Webby recognizes IBM site for simplifying Congress’ many bills



Editor's note: Bradley Schmidt, IBM Government Proposal program manager also contributed to this article.

How many bills did your member of Congress draft last year? On what topics? And what about provisions within the bills not directly related to the topic? Do you even know who your congressperson is?
Of the nearly 10,000 entries submitted to the 15th Annual Webby Awards, fewer than 10% were distinguished as an Official Honoree. This honor signifies an outstanding caliber of work.
webbyawards.com

Software researchers at the IBM Research Visual Communications Lab in Cambridge, Massachusetts designed the website Many Bills “to make congressional legislation easier to digest.” For their work in simplifying Congress’ bills, the site was named an Official Webby Honoree.

The inspiration for Many Bills came, in part, during the team’s 2009 Transparent Text symposium. Attendees from the nonprofit MAPLight wanted to visualize seemingly unrelated subjects often written into legislation. Done to help gain votes from colleagues, among many other reasons, MAPLight Used the example of a credit card reform bill (HR 627*, sponsored by Rep. Carolyn Maloney, D-NY) that included a section about firearms in national parks.

“Guns in parks, in the same context as credit card reform, seemed a bit off topic,” said Researcher Irene Ros. “So, we began thinking of ways to visualize these potential inconsistencies.”

Reading and learning from many, many bills

Legislation is public record. Anyone can find “firearm” and “national park” in HR 627 – after 13,761 words, on page 32, in section 512, paragraph (a), sub-paragraph (3). Digital copies are available at the Library of Congress’ website, Thomas, which the site GovTrack.us aggregates to make bills downloadable in bulk.

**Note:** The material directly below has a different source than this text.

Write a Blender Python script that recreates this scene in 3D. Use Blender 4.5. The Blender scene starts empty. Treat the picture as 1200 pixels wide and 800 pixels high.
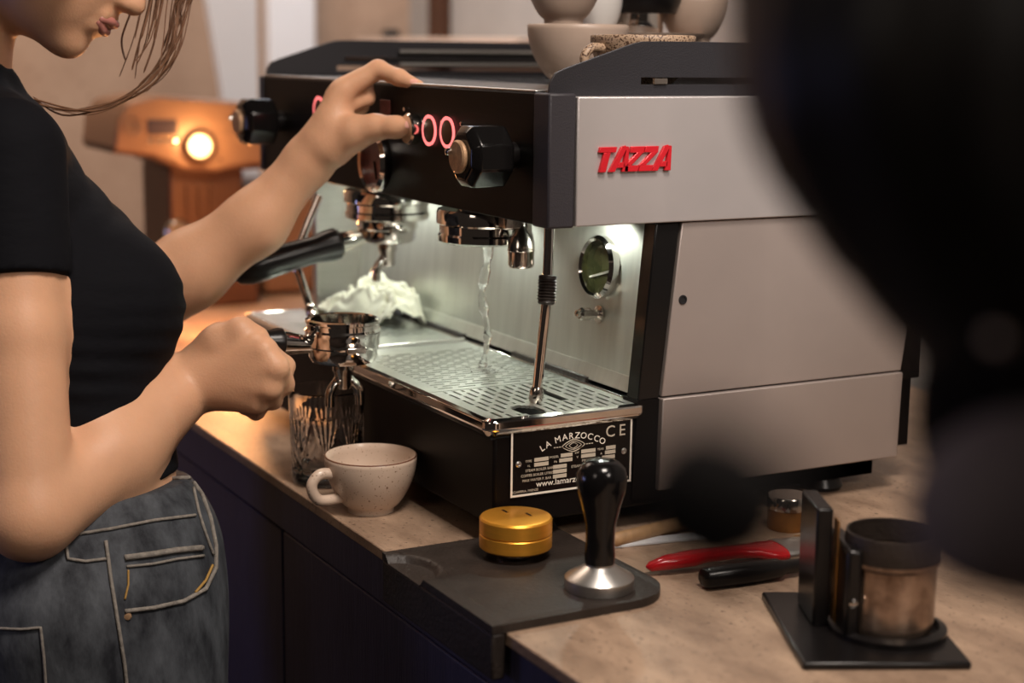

This is where Many Bills comes in: it takes the data from GovTrack and organizes and color codes the bills by topic, congressperson, co-sponsor, and other ways, using web-standards such as HTML5, CSS, and JavaScript (no proprietary plug-ins required).

Bills are categorized by the Congressional Research Service, an arm of the Library of Congress. Many Bills breaks up the bills into these constituent sections and assigns topics to them. It assigned HR 627’s individual sections to the categories “economics,” “education,” and “natural resources.”

Many Bills “learned” how to decipher and categorize this legislative lingo by digesting 10 years worth of past bills using a machine learning toolkit called MALLET.

Users improve Many Bills

Searching for a topic in Many Bills not only shows which bills contain that term or terms, but also highlights the terms within the bill – making it easy to find the term “firearm” in HR 627, for example.

Many Bills also allows users to identify “misfits,” or the text that goes beyond minor category deviations, and into entirely different topics, within a bill (such as HR 627’s section 512). And because Many Bills may not always classify a bill correctly, the site offers users a crowdsourcing feature to flag topics and the “misfit” labels.

We wanted to create a place for people to go and easily look at legislation that is otherwise arcane, baroque documentation.
Yannick Assogba
IBM Research
Visual
Communications
Lab
The team also recently added a “Members of Congress” section. Now, users can look up their members of Congress to find out what bills they sponsored and co-sponsored, and which were voted into law.

Everyone from journalists, students, and armchair policy wonks can search, study, comment on, and share legislation that affects subjects they care about. Investigating the legislative record of an incumbent congressperson or senator around election time has never been easier.

Looking Ahead

This visualization technology has broad applicability in analyzing any large set of documents, such as the tax code; lengthy business documents and processes; state legal statutes – any place where the amount of text data is an impediment to its digestion.

For now, IBM hopes that Many Bills will help make a seemingly endless ocean of legislation more useful and accessible to everyone. Many Bills’ technology is another example of how analytics can help us understand and organize large data sets.

For more about Many Bills, the team presented at The ACM CHI Conference on Human Factors in Computing Systems in April. And in July, graduate student intern Elif Aktolga from UMass-Amherst will present how she improved Many Bills’ “misfit” detection algorithm at SIGIR 2011.

*Note: The example of HR 627, which passed into law in the 111th Congress, was used only to demonstrate Many Bills’ technology. No judgment or political statement is intended.